Hoffman’s first big move was picking up “
Racing Extinction,” an eco-vigilante tale from the creators of the Oscar-winning documentary “
The Cove” that mixes lushly shot explorations on the dangers of climate change with tense guerrilla stings inside the endangered-species black market.
The documentary, which will kick off a new wave of science specials planned for 2016, is exactly what Zaslav wants people to connect to Discovery — not the other stuff. When meeting a reporter in New York, he showed off a glowing Rolling Stone piece — “
How ‘Racing Extinction’ Could Save the World” — and grinned in the way one would expect a millionaire to grin after seeing his network’s showpiece anointed savior of the planet.
The risk, of course, is that Americans may not want nuanced conversations of topics such as animal conservation, whether they pay for cable or not.
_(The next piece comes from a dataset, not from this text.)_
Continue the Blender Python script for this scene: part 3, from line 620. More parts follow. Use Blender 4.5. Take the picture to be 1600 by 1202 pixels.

That pressure to stay alive is real for Zaslav. Though
the company’s stock fell 24 percent in 2014, “Zas,” as his friends call him, was paid $156 million — more than the chiefs of CBS, Comcast and Disney combined. Much of that money will come in stock awards he will pocket over the next six years, giving him millions of reasons to keep the company in high gear.
Don’t expect Discovery’s back-to-basics pledge to see much airtime on gleefully lowbrow channels such as TLC. “
Long Island Medium,” whose host says she can commune with the dead, just launched its seventh season with a holiday special that the network said will include “readings focused solely on children.”